The Royal Canadian Air Force announced earlier this month that it will retire its fleet of pilot training jets and put the program on hiatus.
Canada’s aspiring pilots will now travel to Texas, Finland and Italy to earn their wings.
So ends a proud tradition of pilot training that during the Second World War saw Canada train more than 130,000 Allied aircrew, earning it the epithet “the aerodrome of democracy” from then U.S. President Franklin Roosevelt.
The RCAF said the decision is related to the transition from the current CF-18 fleet to the incoming F-35A fighters. It has certainly been known for at least a decade that the CT-155 Hawk training fleet would be “timed out.”

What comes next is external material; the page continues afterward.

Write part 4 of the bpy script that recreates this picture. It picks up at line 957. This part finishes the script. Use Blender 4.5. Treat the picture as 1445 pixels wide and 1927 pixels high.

But it is a sign of the times that a military that is being asked to make budget cuts of nearly $1 billion this year has contracted out the solution to its allies, instead of updating its own program.
Politicians prefer to ignore complicated and expensive problems as long as the public lets them. But it’s an indication of how embarrassing Canada’s military spending (or lack of) has become that public opinion is on the move.
The twin threats of Russia, which has doubled its defence budget, and Donald Trump, who has said he might abandon NATO, have resulted in a material increase in the number of people who want Canada to hit the defence spending target of two per cent of GDP to which it has committed.
A majority (53 per cent) told the Angus Reid Institute in a poll this month that they want Canada to meet its commitment or exceed it. That number rose to 65 per cent once respondents were told about Trump’s comments that he would let Russia “do whatever the hell they want” with “delinquent” NATO members.
Both the Liberal and Conservative parties have said they will work towards the two-per-cent target, without providing a timeline.
In the meantime, the Trudeau government is making absolute cuts to the Canadian Forces budget.
Former clerk of the Privy Council, Michael Wernick, wrote recently that the debate we should be having is whether the next government will borrow more money, raise revenues or cut spending elsewhere to fund the extra $18 billion or so that would be needed to meet NATO commitments.
“Are Canadians ready for several years of collective effort and a bit of sacrifice to actually pay for bolstering defence and security?” he asked.
Assuming they are (if only to maintain access to the U.S. market) where would the money come from?
Even though the federal government will raise $478 billion in revenues next year, nearly $300 billion of that is either committed to transfers to individuals and provinces for health and other benefits, or for debt repayments.
Discretionary spending comes to around $200 billion but, in reality, not much of it is discretionary. For example, public service salaries come to around $60 billion.
Economist Trevor Tombe wrote recently in The Hub that the largest contributor to rising federal spending is seniors’ benefits. He said that the government could save up to $13 billion a year by 2028, if it restricted benefits to seniors with family income above $150,000.
The problem with that argument is that seniors vote. And right now, 40 per cent of them are supporting the Conservatives.
When it comes to direct spending, there are 129 organizations and departments that are funded by parliamentary appropriations in the Main Estimates, but there are few that could yield the kind of savings a government intent on bolstering defence (and balancing the budget) would require.
Except, as Ian Brodie — former chief of staff to prime minister Stephen Harper — pointed out in a National Post video last week, the massive run up in spending on Indigenous Services Canada means a department that used to account for the equivalent of less than half of the defence budget will this year receive two per cent of GDP.
In the 2014/15 Main Estimates, the then Department of Indian Affairs and Northern Development was allocated $8 billion.
In the same year, National Defence received $18.6 billion.
Nine years later in this year’s Main Estimates, appropriations worth $48.6 billion were approved for Indian Affairs’ two successor departments, Indigenous Services and Crown-Indigenous Relations.
Defence got $24.8 billion.
That is a conspicuous imbalance.
There are caveats to those raw numbers. This year’s Indigenous Services allocation is inflated by at least part of a $23-billion child welfare court settlement. But even next year, the Indigenous Services budget will be twice what it was in 2014/15.
Expenditure on Indigenous Services has increased at twice the speed of the rest of government, which has itself galloped along at an impressive rate.
Indigenous activists can claim, with justification, that the massive spending is simply to make up for chronic underfunding on water, education and housing for decades.
But that may not be an argument that resonates with the public, if the national interest is threatened.